The spacious kitchen at the Ger-Nis Culinary & Herb Center will allow guests to watch Chef Gautier as he prepares the meal, adding to the intimate and warm evening and fierce, dynamic foods.

Ingredients used in the dishes are sourced from Ger-Nis’ small subsistence organic Fair Trade growers in Latin America, including Fairtrasa organic and Fair Trade avocados from Uruapan, Mexico; organic ginger from the Peruvian Amazon rainforest in the Andes range; and organic and fair trade mangos from Chiclayo in Piura, Peru. The meal will also feature local and sustainably produced cheeses, meats and seafood.

“One reason we chose these products for the first event is because it’s winter, and there is little local product available,” said Ms. Pierson. “The fish and meats are local, and they pair perfectly with our organic and fair trade fruits. We are also reinventing traditional Latin cocktails like the Puta de Mayo of Mexico, using house-infused herbal mezcals, and mixing up drinks like the pisco sour of Peru and the Macuá of Nicaragua. Using fresh herbs and concocting artistic organic beverages takes on all of Latin America’s best cocktails. We’ll also be offering biodynamic, sustainable wines and beers from Latin America.”

Latin-inspired jazz with the Dan Aran Trio, Colombian-born Jack Glottman and classically trained Linda Oh will set the tone for the evening.

Ger-Nis loves to support local artists, and the Latin-themed art auction for the evening will be a raffle for an exceptionally large and beautiful canvas by Jennifer Pierson — Nissa Pierson’s sister-in-law and a noted artist — titled “Day of the Dead.”

“Hass avocados from Uruapan will run most of the year with a short gap in the summer,” said Ms. Pierson. “Our Kent mango program from Peru, which started in early January, is also Fair Trade organic. Our organic ginger, also from Peru, is organic. These come from a small subsistence in the Andes rainforest mountain range. We like to say that this ginger has the same effect in supporting people as producing cocaine does, but it gives them a healthy, safe and legal product to deal with as opposed to drugs.”

She added that the ginger is a little problematic because retailers often do not want to carry both organic and conventional product. But Ger-Nis is dedicated to the product.

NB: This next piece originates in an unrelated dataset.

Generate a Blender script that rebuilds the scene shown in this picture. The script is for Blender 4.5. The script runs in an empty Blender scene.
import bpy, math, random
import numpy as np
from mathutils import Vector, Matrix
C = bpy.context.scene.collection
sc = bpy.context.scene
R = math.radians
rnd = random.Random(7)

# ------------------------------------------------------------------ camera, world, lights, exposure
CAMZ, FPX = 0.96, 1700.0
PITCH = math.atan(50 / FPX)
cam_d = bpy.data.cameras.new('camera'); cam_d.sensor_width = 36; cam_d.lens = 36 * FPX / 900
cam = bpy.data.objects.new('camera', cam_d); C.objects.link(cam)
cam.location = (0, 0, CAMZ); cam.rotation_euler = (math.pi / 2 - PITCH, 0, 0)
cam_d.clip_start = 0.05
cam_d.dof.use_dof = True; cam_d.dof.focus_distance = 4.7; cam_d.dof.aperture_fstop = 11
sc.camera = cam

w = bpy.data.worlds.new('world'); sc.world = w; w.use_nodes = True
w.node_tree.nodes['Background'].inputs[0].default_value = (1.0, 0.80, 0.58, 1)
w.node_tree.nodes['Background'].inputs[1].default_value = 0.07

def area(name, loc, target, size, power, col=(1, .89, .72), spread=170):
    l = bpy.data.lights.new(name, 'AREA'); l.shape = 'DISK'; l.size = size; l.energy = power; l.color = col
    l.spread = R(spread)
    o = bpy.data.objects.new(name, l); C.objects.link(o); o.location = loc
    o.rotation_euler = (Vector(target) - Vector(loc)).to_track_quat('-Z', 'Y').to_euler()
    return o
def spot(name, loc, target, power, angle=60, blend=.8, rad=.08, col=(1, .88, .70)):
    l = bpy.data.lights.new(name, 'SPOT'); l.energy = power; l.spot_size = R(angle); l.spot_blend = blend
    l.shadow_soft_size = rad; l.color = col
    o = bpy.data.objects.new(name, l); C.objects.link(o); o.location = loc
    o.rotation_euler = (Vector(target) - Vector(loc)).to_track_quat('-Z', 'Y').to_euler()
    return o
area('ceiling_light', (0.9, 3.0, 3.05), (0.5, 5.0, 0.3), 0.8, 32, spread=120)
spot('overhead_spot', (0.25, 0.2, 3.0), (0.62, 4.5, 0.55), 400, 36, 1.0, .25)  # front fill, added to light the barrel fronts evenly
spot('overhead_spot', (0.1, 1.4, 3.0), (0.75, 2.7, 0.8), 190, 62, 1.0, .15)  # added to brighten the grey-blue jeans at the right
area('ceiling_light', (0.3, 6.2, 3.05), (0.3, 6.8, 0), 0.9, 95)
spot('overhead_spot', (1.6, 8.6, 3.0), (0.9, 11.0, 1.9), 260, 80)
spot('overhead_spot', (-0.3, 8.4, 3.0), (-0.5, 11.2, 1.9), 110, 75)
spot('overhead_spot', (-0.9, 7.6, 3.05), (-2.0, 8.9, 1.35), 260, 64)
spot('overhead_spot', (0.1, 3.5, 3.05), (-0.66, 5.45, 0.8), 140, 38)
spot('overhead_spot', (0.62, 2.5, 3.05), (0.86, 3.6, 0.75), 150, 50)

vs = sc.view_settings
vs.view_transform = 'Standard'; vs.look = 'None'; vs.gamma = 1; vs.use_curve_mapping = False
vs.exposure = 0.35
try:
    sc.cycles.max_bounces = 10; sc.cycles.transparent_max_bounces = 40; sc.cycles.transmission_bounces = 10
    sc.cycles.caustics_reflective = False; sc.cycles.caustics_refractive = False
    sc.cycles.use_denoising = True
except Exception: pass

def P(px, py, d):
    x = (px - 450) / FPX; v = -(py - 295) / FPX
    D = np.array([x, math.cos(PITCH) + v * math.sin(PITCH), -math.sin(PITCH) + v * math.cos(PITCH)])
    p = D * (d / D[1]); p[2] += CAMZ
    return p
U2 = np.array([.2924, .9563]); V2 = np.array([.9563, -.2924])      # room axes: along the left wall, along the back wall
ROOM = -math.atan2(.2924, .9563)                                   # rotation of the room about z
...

In the spring, the company will be launching new ecofriendly packaging that will help in taking organic ginger to mainstream retailers.

“We’ll probably also have some blackberries for the cocktails at the supper club dinner in January,” Ms. Pierson continued. “We’ll be serving ginger blackberry Champaign cocktails. We’ll also feature cocktails made with our fresh herbs.”